Looking for some feedback and some direction on not only the feasibility
but does it makes sense to do.
The scenario is this, this is Fedora 26 system, running RAID1 on all
disk partitions, there are only 2 disks in the system with 4 raid
partitions each:
/dev/md125 / - md125 : active raid1 sdb1[2] sda1[0]
/dev/md127 /boot - md127 : active raid1 sdb3[1] sda3[0]
/dev/md124 /home - md124 : active raid1 sdb5[1] sda5[0]
/dev/md126 [swap] - md126 : active raid1 sdb2[3] sda2[2]

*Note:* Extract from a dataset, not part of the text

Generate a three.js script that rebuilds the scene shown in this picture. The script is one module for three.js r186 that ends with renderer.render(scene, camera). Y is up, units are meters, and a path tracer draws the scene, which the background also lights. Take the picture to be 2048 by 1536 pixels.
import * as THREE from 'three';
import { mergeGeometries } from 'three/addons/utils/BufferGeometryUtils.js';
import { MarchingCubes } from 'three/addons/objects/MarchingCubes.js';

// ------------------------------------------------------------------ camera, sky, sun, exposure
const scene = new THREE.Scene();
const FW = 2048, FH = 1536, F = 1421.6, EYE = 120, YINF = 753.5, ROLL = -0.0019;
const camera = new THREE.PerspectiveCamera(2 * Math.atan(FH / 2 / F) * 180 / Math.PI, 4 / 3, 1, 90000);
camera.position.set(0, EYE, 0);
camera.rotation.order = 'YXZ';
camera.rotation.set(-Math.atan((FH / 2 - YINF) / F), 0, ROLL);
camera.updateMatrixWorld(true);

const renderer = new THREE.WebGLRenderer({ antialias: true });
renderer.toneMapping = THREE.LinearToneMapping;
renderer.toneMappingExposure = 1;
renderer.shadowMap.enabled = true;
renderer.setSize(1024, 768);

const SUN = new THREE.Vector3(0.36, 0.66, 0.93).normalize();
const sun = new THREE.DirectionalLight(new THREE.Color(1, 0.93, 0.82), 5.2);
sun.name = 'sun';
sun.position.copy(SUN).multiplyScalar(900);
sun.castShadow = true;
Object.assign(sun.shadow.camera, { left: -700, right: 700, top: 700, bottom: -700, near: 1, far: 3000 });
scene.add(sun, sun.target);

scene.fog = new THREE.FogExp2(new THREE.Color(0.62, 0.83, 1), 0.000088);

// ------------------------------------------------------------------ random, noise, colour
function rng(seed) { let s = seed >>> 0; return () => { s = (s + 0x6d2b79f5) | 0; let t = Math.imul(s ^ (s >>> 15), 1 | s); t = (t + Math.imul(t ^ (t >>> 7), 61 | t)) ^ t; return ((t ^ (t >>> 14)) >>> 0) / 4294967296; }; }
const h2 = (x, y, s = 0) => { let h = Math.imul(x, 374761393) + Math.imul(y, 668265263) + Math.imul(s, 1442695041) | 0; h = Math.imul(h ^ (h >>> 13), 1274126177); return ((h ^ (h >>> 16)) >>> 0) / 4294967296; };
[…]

The thought is to use flash of some sort to do the initial boot (eg USB
flash) and then continue with the boot using the installed disks. If
this is the case is it the /boot partition that gets moved to flash? is
it grub that gets moved? Or is it both? /boot is currently using about
174MB.
The thought behind this to protect against a disk failure and being
unable to boot on the remaining good disk, flash being solid state I
would assume it would be more reliable, plus since I'm not looking to
constantly write to the partition "wearing out" the media wouldn't be an
issue.
USB device I was thinking about is Z-U130 eUSB SSD, they appear to be
available as 1, 2, 4, & 8 GB modules.